I also have to state that this movies is the most terrifying thing I have ever seen emitted from the television. Vertigo would be a close second but the fear in Vertigo and the fear here are incomparable. This is a movie that isn’t horrifying, as in Texas Chainsaw Massacre, there’s nothing here that is disgusting, nothing really visceral. This is an intellectual fear, a fear of the dark, of the unknown, of slowly sinking into the cold water of your worst nightmare in the dirty corner of your grandmother’s house years after she’s died. [That image is mine, not cribbed from the film's plot.] Well, now in a roundabout way I’ve made clear a distinction in this case between horror and terror, whose usage usually gets mixed up and made nigh-synonymous.

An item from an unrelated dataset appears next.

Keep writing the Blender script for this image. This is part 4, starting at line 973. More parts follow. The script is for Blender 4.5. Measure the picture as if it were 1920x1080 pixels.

Anyway, the lighting and sound are really what makes the film as astounding as I think it is. This is clearly a hot-button issue, even in my apartment where I was watching the second 3rd of the film, hoping to finish it when my roommate Mike goes to bed so he can work. My roommate Gus goes and turns off the DVD player after Mike gets up. I sit there flabergasted for a second because I’ve been ripped from the experience of Lynch dragging me along shot by shot through the twisting and strangely developing narrative that I’m so enjoying. I regain my ability to speak again momentarily and say “hey man, what did you do that for? I was watching that.” To which he responds, “oh, sorry, I didn’t think you could possibly be enjoying that.” I just give up and go downstairs and sleep for the night.
When I was able to finish the film recently I was somewhat disappointed by the ending but still satisfactorily unsatisfied. It ends up being a kind of inexplicable that you’re not expecting, which shows that Lynch knows what his audience will think so he presents that obvious option most obviously so as to encourage further thought on what’s going on in the plot beyond “she went crazy,” or “she’s just in the movie.”
And finally: Laura Dern gets added to my list of “Attractive Blond Women over 40.”
(Dern is 1/2 the list, Jodie Foster being the other 50%. I’ve got to go see her new movie. This attraction may be borne out of my love for Jurassic Park and Contact and something Freudian about the age I was when I saw the films I’ll not give credence to.)